Stated goal:
Would you extract the whole listing below and retype it exactly?

Scene modeling code data:

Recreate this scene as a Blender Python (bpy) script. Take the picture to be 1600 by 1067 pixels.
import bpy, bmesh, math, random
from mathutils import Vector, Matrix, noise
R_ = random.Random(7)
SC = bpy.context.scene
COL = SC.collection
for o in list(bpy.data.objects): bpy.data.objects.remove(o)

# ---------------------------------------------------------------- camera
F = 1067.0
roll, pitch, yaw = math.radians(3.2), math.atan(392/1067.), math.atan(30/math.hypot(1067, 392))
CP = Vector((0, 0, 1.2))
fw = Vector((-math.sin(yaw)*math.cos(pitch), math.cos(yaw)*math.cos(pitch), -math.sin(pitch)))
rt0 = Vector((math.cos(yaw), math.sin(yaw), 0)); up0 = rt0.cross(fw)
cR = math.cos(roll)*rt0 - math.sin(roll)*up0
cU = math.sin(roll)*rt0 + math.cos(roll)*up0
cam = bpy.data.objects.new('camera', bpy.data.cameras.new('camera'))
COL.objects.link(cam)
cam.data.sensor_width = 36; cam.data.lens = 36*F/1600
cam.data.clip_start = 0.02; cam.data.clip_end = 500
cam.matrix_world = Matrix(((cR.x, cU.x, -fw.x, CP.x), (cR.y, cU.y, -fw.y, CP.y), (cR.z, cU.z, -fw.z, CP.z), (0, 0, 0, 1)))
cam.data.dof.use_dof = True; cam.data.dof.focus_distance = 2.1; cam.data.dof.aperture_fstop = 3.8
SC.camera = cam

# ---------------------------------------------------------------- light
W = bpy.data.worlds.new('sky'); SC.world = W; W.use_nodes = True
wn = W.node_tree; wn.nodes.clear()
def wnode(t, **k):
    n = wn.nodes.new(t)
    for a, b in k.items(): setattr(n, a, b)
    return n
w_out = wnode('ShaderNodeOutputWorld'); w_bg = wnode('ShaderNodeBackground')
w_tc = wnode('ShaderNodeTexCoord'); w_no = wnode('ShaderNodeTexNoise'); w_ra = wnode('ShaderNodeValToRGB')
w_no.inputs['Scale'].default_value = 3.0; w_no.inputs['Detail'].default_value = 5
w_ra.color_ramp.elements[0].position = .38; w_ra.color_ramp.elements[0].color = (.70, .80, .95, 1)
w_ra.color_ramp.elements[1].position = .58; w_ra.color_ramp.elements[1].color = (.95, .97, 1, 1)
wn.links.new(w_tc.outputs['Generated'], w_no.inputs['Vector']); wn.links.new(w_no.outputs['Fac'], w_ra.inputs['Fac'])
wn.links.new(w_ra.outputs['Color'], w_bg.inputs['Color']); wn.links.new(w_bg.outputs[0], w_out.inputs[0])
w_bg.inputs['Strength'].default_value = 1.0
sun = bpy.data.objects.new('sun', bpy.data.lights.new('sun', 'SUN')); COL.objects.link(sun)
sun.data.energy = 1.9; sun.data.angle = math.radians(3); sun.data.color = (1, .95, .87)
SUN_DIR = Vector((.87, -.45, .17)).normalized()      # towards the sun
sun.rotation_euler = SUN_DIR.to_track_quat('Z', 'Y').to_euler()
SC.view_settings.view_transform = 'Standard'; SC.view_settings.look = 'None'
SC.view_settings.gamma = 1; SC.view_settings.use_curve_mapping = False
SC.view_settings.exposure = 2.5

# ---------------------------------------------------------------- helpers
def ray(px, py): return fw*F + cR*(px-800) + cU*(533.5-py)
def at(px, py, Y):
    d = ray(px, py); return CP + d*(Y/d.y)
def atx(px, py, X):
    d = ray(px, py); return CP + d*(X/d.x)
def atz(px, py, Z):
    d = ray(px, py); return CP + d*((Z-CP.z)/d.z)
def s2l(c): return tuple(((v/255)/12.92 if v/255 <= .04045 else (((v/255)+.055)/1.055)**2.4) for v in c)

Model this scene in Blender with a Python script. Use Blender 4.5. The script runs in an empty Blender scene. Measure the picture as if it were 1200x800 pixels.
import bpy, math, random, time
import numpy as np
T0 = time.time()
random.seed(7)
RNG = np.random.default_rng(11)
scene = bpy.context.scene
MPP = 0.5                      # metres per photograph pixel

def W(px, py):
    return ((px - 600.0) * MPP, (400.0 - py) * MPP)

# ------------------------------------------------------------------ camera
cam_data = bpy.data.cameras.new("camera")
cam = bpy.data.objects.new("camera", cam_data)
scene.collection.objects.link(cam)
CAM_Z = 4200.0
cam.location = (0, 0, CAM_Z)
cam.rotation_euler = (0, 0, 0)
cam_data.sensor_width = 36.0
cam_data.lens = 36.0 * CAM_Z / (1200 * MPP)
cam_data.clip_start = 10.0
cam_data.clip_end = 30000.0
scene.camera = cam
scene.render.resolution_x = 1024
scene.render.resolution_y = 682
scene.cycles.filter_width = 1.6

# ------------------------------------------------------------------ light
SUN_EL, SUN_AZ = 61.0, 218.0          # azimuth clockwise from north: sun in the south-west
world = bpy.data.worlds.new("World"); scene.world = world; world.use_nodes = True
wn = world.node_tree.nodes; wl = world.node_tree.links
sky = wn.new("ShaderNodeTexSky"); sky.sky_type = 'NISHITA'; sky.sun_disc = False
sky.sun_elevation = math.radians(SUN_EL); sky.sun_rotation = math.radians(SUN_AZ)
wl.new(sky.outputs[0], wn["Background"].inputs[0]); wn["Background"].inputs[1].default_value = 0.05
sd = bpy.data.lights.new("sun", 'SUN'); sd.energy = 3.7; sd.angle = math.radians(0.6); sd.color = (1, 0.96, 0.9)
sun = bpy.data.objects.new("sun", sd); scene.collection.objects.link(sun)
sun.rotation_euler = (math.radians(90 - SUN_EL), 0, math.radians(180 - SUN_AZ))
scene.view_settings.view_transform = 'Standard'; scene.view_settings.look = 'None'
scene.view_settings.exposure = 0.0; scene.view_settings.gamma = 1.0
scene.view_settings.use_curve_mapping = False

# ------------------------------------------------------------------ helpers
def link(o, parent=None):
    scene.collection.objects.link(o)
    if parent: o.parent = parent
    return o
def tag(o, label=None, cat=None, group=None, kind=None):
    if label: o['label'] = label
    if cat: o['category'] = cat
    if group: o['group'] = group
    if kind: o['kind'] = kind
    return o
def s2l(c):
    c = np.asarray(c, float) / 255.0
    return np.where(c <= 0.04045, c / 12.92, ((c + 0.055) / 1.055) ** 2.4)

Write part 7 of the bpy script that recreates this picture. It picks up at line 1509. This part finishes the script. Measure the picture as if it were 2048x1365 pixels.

Final answer:
Recreate this scene as a Blender Python (bpy) script. Take the picture to be 1600 by 1067 pixels.
import bpy, bmesh, math, random
from mathutils import Vector, Matrix, noise
R_ = random.Random(7)
SC = bpy.context.scene
COL = SC.collection
for o in list(bpy.data.objects): bpy.data.objects.remove(o)

# ---------------------------------------------------------------- camera
F = 1067.0
roll, pitch, yaw = math.radians(3.2), math.atan(392/1067.), math.atan(30/math.hypot(1067, 392))
CP = Vector((0, 0, 1.2))
fw = Vector((-math.sin(yaw)*math.cos(pitch), math.cos(yaw)*math.cos(pitch), -math.sin(pitch)))
rt0 = Vector((math.cos(yaw), math.sin(yaw), 0)); up0 = rt0.cross(fw)
cR = math.cos(roll)*rt0 - math.sin(roll)*up0
cU = math.sin(roll)*rt0 + math.cos(roll)*up0
cam = bpy.data.objects.new('camera', bpy.data.cameras.new('camera'))
COL.objects.link(cam)
cam.data.sensor_width = 36; cam.data.lens = 36*F/1600
cam.data.clip_start = 0.02; cam.data.clip_end = 500
cam.matrix_world = Matrix(((cR.x, cU.x, -fw.x, CP.x), (cR.y, cU.y, -fw.y, CP.y), (cR.z, cU.z, -fw.z, CP.z), (0, 0, 0, 1)))
cam.data.dof.use_dof = True; cam.data.dof.focus_distance = 2.1; cam.data.dof.aperture_fstop = 3.8
SC.camera = cam

# ---------------------------------------------------------------- light
W = bpy.data.worlds.new('sky'); SC.world = W; W.use_nodes = True
wn = W.node_tree; wn.nodes.clear()
def wnode(t, **k):
    n = wn.nodes.new(t)
    for a, b in k.items(): setattr(n, a, b)
    return n
w_out = wnode('ShaderNodeOutputWorld'); w_bg = wnode('ShaderNodeBackground')
w_tc = wnode('ShaderNodeTexCoord'); w_no = wnode('ShaderNodeTexNoise'); w_ra = wnode('ShaderNodeValToRGB')
w_no.inputs['Scale'].default_value = 3.0; w_no.inputs['Detail'].default_value = 5
w_ra.color_ramp.elements[0].position = .38; w_ra.color_ramp.elements[0].color = (.70, .80, .95, 1)
w_ra.color_ramp.elements[1].position = .58; w_ra.color_ramp.elements[1].color = (.95, .97, 1, 1)
wn.links.new(w_tc.outputs['Generated'], w_no.inputs['Vector']); wn.links.new(w_no.outputs['Fac'], w_ra.inputs['Fac'])
wn.links.new(w_ra.outputs['Color'], w_bg.inputs['Color']); wn.links.new(w_bg.outputs[0], w_out.inputs[0])
w_bg.inputs['Strength'].default_value = 1.0
sun = bpy.data.objects.new('sun', bpy.data.lights.new('sun', 'SUN')); COL.objects.link(sun)
sun.data.energy = 1.9; sun.data.angle = math.radians(3); sun.data.color = (1, .95, .87)
SUN_DIR = Vector((.87, -.45, .17)).normalized()      # towards the sun
sun.rotation_euler = SUN_DIR.to_track_quat('Z', 'Y').to_euler()
SC.view_settings.view_transform = 'Standard'; SC.view_settings.look = 'None'
SC.view_settings.gamma = 1; SC.view_settings.use_curve_mapping = False
SC.view_settings.exposure = 2.5

# ---------------------------------------------------------------- helpers
def ray(px, py): return fw*F + cR*(px-800) + cU*(533.5-py)
def at(px, py, Y):
    d = ray(px, py); return CP + d*(Y/d.y)
def atx(px, py, X):
    d = ray(px, py); return CP + d*(X/d.x)
def atz(px, py, Z):
    d = ray(px, py); return CP + d*((Z-CP.z)/d.z)
def s2l(c): return tuple(((v/255)/12.92 if v/255 <= .04045 else (((v/255)+.055)/1.055)**2.4) for v in c)

Model this scene in Blender with a Python script. Use Blender 4.5. The script runs in an empty Blender scene. Measure the picture as if it were 1200x800 pixels.
import bpy, math, random, time
import numpy as np
T0 = time.time()
random.seed(7)
RNG = np.random.default_rng(11)
scene = bpy.context.scene
MPP = 0.5                      # metres per photograph pixel

def W(px, py):
    return ((px - 600.0) * MPP, (400.0 - py) * MPP)

# ------------------------------------------------------------------ camera
cam_data = bpy.data.cameras.new("camera")
cam = bpy.data.objects.new("camera", cam_data)
scene.collection.objects.link(cam)
CAM_Z = 4200.0
cam.location = (0, 0, CAM_Z)
cam.rotation_euler = (0, 0, 0)
cam_data.sensor_width = 36.0
cam_data.lens = 36.0 * CAM_Z / (1200 * MPP)
cam_data.clip_start = 10.0
cam_data.clip_end = 30000.0
scene.camera = cam
scene.render.resolution_x = 1024
scene.render.resolution_y = 682
scene.cycles.filter_width = 1.6

# ------------------------------------------------------------------ light
SUN_EL, SUN_AZ = 61.0, 218.0          # azimuth clockwise from north: sun in the south-west
world = bpy.data.worlds.new("World"); scene.world = world; world.use_nodes = True
wn = world.node_tree.nodes; wl = world.node_tree.links
sky = wn.new("ShaderNodeTexSky"); sky.sky_type = 'NISHITA'; sky.sun_disc = False
sky.sun_elevation = math.radians(SUN_EL); sky.sun_rotation = math.radians(SUN_AZ)
wl.new(sky.outputs[0], wn["Background"].inputs[0]); wn["Background"].inputs[1].default_value = 0.05
sd = bpy.data.lights.new("sun", 'SUN'); sd.energy = 3.7; sd.angle = math.radians(0.6); sd.color = (1, 0.96, 0.9)
sun = bpy.data.objects.new("sun", sd); scene.collection.objects.link(sun)
sun.rotation_euler = (math.radians(90 - SUN_EL), 0, math.radians(180 - SUN_AZ))
scene.view_settings.view_transform = 'Standard'; scene.view_settings.look = 'None'
scene.view_settings.exposure = 0.0; scene.view_settings.gamma = 1.0
scene.view_settings.use_curve_mapping = False

# ------------------------------------------------------------------ helpers
def link(o, parent=None):
    scene.collection.objects.link(o)
    if parent: o.parent = parent
    return o
def tag(o, label=None, cat=None, group=None, kind=None):
    if label: o['label'] = label
    if cat: o['category'] = cat
    if group: o['group'] = group
    if kind: o['kind'] = kind
    return o
def s2l(c):
    c = np.asarray(c, float) / 255.0
    return np.where(c <= 0.04045, c / 12.92, ((c + 0.055) / 1.055) ** 2.4)

Write part 7 of the bpy script that recreates this picture. It picks up at line 1509. This part finishes the script. Measure the picture as if it were 2048x1365 pixels.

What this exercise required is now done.